[Entries with scene source code]
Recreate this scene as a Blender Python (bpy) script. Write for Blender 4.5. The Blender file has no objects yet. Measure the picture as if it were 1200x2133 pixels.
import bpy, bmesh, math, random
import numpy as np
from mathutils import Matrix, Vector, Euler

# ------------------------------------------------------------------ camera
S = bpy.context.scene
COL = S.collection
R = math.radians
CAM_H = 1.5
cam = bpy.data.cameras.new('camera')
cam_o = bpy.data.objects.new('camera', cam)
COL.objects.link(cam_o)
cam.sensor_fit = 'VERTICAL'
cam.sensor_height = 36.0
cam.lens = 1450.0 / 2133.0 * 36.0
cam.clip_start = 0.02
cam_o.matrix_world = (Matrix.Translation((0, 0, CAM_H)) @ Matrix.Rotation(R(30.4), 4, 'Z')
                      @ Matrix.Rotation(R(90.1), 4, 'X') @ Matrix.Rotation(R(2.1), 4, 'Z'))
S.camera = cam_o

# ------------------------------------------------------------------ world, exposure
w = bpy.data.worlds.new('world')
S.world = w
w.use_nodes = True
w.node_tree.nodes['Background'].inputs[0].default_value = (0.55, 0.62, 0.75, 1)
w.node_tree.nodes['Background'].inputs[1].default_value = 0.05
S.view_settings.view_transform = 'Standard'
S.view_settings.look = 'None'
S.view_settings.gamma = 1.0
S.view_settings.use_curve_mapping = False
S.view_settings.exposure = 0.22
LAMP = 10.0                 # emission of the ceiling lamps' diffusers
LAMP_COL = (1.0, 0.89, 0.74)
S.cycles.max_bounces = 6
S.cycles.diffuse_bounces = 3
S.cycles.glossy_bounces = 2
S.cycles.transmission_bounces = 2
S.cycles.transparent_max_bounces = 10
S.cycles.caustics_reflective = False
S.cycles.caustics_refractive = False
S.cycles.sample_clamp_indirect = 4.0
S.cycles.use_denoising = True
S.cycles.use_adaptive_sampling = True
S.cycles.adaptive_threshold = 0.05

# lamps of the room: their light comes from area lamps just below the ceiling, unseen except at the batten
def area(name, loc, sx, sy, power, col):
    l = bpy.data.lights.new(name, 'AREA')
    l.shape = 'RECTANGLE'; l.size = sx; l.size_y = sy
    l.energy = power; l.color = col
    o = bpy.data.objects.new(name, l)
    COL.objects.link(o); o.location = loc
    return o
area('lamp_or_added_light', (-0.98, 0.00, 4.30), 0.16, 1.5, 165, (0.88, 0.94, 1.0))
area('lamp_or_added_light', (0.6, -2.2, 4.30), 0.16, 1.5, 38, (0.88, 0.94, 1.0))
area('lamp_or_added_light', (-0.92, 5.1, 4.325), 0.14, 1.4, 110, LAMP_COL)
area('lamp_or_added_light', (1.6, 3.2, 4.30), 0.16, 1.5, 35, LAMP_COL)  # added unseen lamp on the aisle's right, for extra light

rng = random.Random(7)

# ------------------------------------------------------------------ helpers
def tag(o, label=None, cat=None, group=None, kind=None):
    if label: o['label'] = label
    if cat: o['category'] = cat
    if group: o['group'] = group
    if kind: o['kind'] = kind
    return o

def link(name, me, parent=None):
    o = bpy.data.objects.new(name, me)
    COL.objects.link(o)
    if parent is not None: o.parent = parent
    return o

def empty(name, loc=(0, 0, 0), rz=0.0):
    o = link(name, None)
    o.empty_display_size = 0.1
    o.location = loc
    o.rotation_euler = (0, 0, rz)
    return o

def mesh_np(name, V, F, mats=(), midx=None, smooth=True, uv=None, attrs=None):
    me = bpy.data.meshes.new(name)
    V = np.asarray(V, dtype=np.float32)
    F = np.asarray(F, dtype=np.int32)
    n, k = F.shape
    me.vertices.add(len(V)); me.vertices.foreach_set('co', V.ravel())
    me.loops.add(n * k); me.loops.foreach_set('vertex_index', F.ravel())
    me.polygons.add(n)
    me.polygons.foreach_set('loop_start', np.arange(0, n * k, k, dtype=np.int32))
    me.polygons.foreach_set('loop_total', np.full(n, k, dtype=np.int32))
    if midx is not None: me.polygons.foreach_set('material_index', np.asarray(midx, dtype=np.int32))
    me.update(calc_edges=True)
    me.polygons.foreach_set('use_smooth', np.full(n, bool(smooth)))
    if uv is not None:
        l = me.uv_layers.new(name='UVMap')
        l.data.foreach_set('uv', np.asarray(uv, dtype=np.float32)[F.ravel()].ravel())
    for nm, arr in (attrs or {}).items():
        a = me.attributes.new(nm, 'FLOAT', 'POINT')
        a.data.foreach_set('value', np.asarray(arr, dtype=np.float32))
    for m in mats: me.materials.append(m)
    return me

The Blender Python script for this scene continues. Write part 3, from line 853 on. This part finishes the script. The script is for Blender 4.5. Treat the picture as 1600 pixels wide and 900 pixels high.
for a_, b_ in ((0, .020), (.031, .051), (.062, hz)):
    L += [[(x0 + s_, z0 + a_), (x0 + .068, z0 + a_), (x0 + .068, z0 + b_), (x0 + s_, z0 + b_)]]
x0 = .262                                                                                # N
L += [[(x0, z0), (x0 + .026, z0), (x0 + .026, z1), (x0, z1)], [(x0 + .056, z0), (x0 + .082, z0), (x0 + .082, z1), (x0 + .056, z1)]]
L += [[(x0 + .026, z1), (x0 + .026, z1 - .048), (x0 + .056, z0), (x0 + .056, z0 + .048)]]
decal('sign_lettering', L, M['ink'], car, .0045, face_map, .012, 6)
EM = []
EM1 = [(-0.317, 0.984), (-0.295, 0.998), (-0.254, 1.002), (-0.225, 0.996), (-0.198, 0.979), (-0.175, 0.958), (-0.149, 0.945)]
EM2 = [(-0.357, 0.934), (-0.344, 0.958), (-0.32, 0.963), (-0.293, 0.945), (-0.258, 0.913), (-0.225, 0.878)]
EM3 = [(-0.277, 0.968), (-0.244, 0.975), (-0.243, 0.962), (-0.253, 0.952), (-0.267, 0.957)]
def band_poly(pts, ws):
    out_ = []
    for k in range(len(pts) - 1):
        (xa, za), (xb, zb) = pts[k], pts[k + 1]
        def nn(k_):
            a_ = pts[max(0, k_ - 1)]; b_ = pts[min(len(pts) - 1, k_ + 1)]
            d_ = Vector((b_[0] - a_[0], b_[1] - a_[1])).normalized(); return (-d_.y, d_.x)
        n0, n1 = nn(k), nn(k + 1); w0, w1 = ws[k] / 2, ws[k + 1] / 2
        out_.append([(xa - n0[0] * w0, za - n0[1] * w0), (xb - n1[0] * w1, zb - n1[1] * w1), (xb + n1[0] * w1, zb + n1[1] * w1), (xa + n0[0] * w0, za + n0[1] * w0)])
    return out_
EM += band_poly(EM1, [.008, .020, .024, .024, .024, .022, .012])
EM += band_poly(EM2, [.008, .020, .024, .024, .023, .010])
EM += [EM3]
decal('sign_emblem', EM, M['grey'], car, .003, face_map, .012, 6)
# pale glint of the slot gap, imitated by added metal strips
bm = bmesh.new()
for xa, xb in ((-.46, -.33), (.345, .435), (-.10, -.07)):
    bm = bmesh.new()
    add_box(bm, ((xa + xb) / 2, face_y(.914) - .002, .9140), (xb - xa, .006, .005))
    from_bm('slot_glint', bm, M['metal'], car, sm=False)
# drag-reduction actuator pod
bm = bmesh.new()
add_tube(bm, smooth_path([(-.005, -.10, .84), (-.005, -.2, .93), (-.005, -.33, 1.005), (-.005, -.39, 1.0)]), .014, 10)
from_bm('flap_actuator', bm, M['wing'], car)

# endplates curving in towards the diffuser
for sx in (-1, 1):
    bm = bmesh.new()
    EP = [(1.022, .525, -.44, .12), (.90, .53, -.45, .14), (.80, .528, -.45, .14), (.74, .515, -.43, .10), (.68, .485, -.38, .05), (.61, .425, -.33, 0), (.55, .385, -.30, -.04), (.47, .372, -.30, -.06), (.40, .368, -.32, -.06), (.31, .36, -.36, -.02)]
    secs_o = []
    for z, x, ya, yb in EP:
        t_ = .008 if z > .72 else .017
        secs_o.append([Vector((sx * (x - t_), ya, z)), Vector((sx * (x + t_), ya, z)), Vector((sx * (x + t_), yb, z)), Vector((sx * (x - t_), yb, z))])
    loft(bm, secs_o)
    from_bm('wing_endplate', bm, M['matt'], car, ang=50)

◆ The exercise
Up to and including the line with "S.cycles.adaptive_threshold = 0.05", repeat the entries exactly, beginning at their first line.

◆ Result of the task
Recreate this scene as a Blender Python (bpy) script. Write for Blender 4.5. The Blender file has no objects yet. Measure the picture as if it were 1200x2133 pixels.
import bpy, bmesh, math, random
import numpy as np
from mathutils import Matrix, Vector, Euler

# ------------------------------------------------------------------ camera
S = bpy.context.scene
COL = S.collection
R = math.radians
CAM_H = 1.5
cam = bpy.data.cameras.new('camera')
cam_o = bpy.data.objects.new('camera', cam)
COL.objects.link(cam_o)
cam.sensor_fit = 'VERTICAL'
cam.sensor_height = 36.0
cam.lens = 1450.0 / 2133.0 * 36.0
cam.clip_start = 0.02
cam_o.matrix_world = (Matrix.Translation((0, 0, CAM_H)) @ Matrix.Rotation(R(30.4), 4, 'Z')
                      @ Matrix.Rotation(R(90.1), 4, 'X') @ Matrix.Rotation(R(2.1), 4, 'Z'))
S.camera = cam_o

# ------------------------------------------------------------------ world, exposure
w = bpy.data.worlds.new('world')
S.world = w
w.use_nodes = True
w.node_tree.nodes['Background'].inputs[0].default_value = (0.55, 0.62, 0.75, 1)
w.node_tree.nodes['Background'].inputs[1].default_value = 0.05
S.view_settings.view_transform = 'Standard'
S.view_settings.look = 'None'
S.view_settings.gamma = 1.0
S.view_settings.use_curve_mapping = False
S.view_settings.exposure = 0.22
LAMP = 10.0                 # emission of the ceiling lamps' diffusers
LAMP_COL = (1.0, 0.89, 0.74)
S.cycles.max_bounces = 6
S.cycles.diffuse_bounces = 3
S.cycles.glossy_bounces = 2
S.cycles.transmission_bounces = 2
S.cycles.transparent_max_bounces = 10
S.cycles.caustics_reflective = False
S.cycles.caustics_refractive = False
S.cycles.sample_clamp_indirect = 4.0
S.cycles.use_denoising = True
S.cycles.use_adaptive_sampling = True
S.cycles.adaptive_threshold = 0.05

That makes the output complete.